Robust Adaptive Path Tracking Control Scheme for Safe Autonomous Driving via Predicted Interval Algorithm

Abstract

This paper introduces a robust adaptive path-tracking control scheme via a predicted interval approach for safe autonomous driving tasks under uncertainties. Specifically, a recursive least squares-based set-membership mechanism is firstly designed to estimate a bounding set of acceptable values to depict the uncertain parameters. Based on the estimated system parameters, an interval predictor is deployed to improve the prediction accuracy in the primary control action design. Successively, the unconstrained output feedback-based robust controller is proposed to yield the closed-loop system stabilization by utilizing predicted interval output only.
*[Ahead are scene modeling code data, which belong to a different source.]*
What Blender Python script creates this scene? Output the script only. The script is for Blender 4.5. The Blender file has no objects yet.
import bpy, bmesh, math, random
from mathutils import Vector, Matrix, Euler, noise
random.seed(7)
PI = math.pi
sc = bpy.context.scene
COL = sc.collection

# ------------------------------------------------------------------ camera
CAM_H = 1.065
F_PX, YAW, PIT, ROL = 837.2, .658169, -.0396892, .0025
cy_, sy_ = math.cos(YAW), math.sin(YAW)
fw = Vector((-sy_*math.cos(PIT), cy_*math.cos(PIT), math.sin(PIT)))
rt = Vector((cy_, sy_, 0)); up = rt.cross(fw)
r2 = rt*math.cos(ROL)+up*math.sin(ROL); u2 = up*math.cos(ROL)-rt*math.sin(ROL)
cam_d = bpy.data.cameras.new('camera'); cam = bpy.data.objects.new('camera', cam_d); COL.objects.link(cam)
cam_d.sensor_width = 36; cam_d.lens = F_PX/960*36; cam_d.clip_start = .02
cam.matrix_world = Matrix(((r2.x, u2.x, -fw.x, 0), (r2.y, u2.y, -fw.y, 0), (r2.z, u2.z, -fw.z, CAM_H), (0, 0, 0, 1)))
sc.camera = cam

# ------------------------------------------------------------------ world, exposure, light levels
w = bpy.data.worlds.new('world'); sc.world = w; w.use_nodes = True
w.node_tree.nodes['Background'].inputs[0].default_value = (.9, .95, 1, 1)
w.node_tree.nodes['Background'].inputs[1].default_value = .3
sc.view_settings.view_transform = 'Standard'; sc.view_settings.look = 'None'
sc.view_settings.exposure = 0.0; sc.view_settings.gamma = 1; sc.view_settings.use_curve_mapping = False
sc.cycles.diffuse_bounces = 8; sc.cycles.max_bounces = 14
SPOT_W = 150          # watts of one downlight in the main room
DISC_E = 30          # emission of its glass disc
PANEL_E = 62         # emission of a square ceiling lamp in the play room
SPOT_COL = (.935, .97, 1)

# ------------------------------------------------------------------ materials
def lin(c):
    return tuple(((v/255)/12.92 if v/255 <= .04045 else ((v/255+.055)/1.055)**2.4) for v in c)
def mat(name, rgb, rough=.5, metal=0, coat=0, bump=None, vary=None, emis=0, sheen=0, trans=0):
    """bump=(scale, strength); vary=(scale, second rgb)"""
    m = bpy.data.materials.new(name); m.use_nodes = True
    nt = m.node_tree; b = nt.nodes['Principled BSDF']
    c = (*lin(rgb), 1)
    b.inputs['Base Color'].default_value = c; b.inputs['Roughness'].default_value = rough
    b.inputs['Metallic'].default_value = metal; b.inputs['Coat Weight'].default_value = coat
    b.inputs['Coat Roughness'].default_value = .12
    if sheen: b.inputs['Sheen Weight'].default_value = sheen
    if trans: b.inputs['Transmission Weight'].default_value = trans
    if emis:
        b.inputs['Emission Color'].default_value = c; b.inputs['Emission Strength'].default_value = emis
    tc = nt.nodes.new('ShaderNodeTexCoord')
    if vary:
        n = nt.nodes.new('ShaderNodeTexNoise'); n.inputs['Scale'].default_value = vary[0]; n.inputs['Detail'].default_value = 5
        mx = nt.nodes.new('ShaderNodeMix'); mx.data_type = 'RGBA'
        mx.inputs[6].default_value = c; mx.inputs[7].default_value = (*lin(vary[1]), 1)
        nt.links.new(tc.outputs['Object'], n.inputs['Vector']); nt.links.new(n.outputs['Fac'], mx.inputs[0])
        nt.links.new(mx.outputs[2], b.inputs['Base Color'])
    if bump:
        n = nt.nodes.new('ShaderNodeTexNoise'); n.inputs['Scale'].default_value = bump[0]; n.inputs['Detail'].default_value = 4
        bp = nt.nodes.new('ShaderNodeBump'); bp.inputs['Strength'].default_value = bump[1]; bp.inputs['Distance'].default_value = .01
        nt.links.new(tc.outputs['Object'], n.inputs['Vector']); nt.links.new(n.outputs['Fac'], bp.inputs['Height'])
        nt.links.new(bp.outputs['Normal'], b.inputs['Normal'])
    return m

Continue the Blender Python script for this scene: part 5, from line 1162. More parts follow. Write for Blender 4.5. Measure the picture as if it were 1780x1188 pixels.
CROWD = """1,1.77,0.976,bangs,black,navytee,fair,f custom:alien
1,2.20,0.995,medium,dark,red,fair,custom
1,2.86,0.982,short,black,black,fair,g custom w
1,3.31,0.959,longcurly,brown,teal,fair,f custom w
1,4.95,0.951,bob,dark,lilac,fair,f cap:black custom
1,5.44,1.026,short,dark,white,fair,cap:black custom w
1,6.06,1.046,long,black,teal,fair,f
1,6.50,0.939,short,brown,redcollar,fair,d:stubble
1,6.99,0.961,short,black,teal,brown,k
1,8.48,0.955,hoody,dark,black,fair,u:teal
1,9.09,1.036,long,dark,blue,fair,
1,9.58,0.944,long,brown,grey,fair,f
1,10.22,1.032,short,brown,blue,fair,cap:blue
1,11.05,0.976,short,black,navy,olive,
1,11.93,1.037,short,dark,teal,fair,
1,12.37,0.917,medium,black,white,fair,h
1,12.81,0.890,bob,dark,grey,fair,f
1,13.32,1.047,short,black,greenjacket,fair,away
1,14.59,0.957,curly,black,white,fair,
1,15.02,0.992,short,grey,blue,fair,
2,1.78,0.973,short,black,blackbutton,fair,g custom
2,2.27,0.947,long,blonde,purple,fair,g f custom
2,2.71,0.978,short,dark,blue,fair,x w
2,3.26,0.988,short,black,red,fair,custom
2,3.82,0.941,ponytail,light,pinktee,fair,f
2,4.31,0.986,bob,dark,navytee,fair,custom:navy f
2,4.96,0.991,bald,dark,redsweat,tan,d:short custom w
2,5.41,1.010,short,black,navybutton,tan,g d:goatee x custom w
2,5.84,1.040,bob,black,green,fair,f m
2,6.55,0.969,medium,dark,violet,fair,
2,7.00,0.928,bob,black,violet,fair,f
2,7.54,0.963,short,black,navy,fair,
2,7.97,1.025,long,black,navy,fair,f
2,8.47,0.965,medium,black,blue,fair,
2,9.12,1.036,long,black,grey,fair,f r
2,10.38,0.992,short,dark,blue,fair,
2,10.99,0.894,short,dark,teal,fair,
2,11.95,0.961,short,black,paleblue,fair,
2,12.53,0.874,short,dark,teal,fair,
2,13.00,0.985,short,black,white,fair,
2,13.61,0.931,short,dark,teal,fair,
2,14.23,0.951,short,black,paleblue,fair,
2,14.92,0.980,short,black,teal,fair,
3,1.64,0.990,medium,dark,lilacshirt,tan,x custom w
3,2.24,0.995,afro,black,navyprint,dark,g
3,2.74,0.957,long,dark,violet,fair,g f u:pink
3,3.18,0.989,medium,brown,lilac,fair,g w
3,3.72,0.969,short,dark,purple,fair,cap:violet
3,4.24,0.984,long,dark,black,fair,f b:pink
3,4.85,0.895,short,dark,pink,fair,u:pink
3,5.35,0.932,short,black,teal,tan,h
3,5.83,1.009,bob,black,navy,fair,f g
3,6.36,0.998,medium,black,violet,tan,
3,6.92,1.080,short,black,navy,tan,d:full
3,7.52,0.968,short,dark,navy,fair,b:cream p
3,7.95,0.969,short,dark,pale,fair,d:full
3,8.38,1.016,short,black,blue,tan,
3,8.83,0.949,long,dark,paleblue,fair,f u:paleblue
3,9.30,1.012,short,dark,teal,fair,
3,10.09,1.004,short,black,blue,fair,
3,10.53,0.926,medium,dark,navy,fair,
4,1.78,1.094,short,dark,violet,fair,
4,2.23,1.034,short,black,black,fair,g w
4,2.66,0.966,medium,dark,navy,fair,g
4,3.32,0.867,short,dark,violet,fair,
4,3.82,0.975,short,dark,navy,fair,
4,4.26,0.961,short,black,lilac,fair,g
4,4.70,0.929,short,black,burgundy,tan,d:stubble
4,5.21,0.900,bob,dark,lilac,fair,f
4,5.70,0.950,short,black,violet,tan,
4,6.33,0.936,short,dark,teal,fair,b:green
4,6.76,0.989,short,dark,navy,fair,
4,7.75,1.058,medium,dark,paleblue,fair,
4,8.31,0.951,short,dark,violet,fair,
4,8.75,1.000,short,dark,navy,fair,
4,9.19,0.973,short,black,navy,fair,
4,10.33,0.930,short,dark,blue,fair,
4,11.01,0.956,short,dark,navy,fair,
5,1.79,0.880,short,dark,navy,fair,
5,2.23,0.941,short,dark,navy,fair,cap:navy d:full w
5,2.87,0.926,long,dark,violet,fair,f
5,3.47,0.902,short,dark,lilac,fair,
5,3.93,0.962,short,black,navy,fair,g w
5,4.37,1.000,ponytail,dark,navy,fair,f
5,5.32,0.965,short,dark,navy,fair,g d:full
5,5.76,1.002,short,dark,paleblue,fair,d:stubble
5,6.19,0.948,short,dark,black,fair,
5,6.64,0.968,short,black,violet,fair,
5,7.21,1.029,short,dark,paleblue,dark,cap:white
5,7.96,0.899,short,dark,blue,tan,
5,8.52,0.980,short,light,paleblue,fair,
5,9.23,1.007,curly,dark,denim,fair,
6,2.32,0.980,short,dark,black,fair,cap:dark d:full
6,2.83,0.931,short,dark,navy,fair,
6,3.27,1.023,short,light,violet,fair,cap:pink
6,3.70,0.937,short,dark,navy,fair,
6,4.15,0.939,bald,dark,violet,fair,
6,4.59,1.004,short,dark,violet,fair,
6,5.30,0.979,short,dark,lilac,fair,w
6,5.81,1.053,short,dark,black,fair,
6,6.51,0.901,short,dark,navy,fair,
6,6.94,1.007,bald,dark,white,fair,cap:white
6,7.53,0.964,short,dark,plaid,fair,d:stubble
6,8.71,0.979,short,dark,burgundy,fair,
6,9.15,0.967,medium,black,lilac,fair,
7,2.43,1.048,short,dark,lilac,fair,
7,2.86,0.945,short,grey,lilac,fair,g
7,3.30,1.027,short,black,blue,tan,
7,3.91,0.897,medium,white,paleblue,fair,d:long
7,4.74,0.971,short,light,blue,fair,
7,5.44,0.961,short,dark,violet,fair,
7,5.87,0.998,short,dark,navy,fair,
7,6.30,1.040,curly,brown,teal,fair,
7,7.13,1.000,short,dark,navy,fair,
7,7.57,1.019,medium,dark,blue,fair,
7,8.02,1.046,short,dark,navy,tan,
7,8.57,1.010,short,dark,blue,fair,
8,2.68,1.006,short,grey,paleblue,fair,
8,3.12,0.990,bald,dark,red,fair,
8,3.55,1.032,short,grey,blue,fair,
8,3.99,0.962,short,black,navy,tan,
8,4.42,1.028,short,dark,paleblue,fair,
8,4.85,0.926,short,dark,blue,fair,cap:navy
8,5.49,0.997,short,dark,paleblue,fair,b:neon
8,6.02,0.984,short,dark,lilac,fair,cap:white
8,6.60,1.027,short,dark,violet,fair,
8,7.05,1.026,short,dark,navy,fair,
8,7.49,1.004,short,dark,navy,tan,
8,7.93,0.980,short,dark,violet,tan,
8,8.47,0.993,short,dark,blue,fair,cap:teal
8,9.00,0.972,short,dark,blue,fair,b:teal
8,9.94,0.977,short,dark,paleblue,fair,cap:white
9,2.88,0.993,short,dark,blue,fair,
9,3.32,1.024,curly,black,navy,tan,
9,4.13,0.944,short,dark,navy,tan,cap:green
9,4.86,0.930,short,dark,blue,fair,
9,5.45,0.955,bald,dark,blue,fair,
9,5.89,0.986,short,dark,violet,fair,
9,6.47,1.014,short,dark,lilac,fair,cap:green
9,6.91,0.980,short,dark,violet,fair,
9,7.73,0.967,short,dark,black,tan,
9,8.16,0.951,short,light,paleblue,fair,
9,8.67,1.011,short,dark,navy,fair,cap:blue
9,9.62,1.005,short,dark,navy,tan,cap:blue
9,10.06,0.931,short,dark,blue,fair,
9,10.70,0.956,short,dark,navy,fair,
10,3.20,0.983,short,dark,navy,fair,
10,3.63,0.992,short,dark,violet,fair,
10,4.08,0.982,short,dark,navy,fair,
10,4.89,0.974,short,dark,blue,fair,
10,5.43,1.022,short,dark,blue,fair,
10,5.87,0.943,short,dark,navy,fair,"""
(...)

Meanwhile, a model predictive control technique is conceived from solving an optimization problem that is given in the interval predictor to ensure robust constraint satisfaction. The recursive feasibility of the controlled system is theoretically analyzed by applying the nonconservative Lyapunov function with a novel structure and the closed-loop system possesses the input-to-state stability criteria. Finally, simulation results are provided to verify the efficacy of the presented strategy under various intricate scenarios. The results show that the suggested controller always maintains its cross-tracking error and longitudinal velocity error at the lowest level even in the most challenging weather scenario.